A part quelques détails, les peuples celtiques de la future Angleterre étaient pareils de caractère aux habitans de notre pays[1]. Braves comme eux, avec une fougue désordonnée qui leur nuisit souvent (la fougue de Poitiers et de Nicopolis), curieux, ardens, prompts à se quereller, ils combattaient de la même façon que les Gaulois, avec les mêmes armes, et l’on a retrouvé dans la Witham et dans la Tamise des boucliers de bronze semblables de forme et de ciselure à ceux dont l’image gravée sur l’arc de triomphe d’Orange rappelle depuis dix-huit siècles les victoires des Romains sur les Celtes du continent.
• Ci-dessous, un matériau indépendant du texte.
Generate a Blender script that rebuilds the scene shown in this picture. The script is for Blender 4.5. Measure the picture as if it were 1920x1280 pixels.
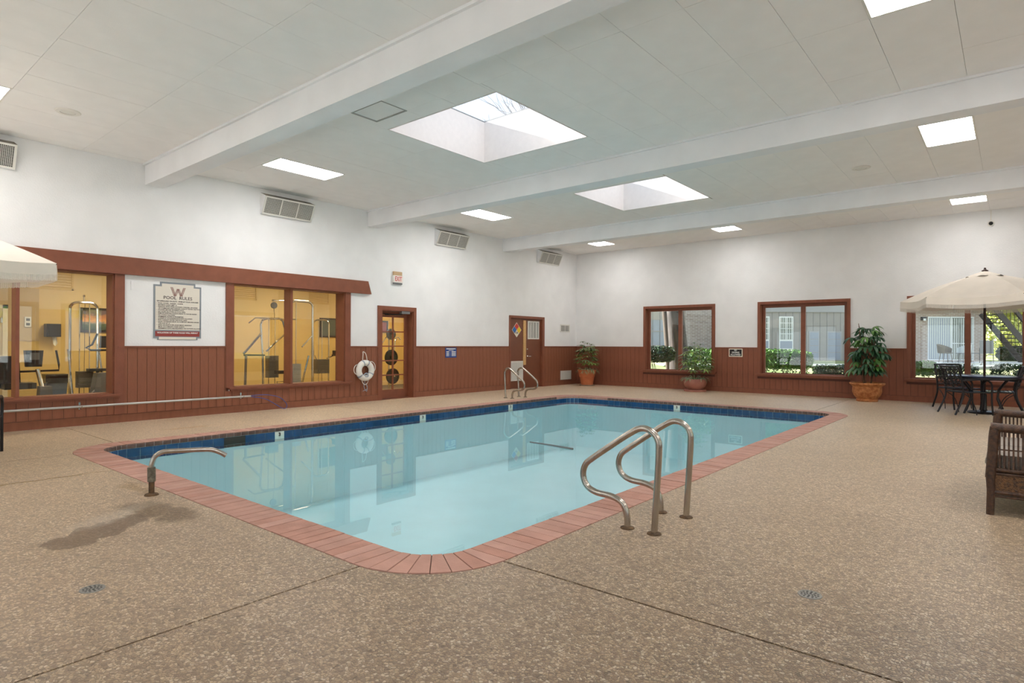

Le mot d’Horace sur nos ancêtres s’applique également bien aux Bretons ; jamais ils ne « craignirent les funérailles. » Ils avaient les mêmes croyances que les Gaulois, les mêmes druides, la même foi dans l’immortalité de l’âme.

Ils avaient encore, en commun avec les habitans de notre pays, une merveilleuse aptitude à apprendre. Peu de temps après l’occupation romaine, il devient difficile de discerner parmi les objets retrouvés dans les tombeaux la main-d’œuvre celtique du travail latin. César s’étonne souvent de voir ses adversaires se perfectionner sous ses yeux ; de simples qu’ils étaient d’abord, devenir habiles à leur tour et deviner et déjouer ses subterfuges militaires. De cette intelligence et de cette curiosité vient, avec ses grands avantages et ses grands inconvéniens, la faculté d’assimilation possédée par cette race, et qu’aucune autre en Europe n’a manifestée au même degré.

Enfin les auteurs latins admiraient chez les Celtes une habileté de parole, une faconde, une promptitude à la riposte qui les distinguaient des Germains. Les gens des Gaules, disait Caton, ont deux passions, se bien battre et bien parler : rem militarem et argute loqui. Il nous est facile de contrôler le jugement des Romains, car des monumens nombreux de la littérature des Celtes de Grande-Bretagne nous sont parvenus. Les plus anciens sont des poèmes et des récits irlandais, se rattachant au cycle épique de Conchobar et de Cuchulaïnn. D’autres plus récens sont d’origine galloise. En Irlande mieux qu’ailleurs, le génie celtique se développa et s’épanouit, les étrangers y étant demeurés

  1. Le sud-est était même occupé par des Gaulois venus du continent à une époque récente. Les Iceni étaient une tribu gauloise, les Trinobantes étaient des Gallo-Belges.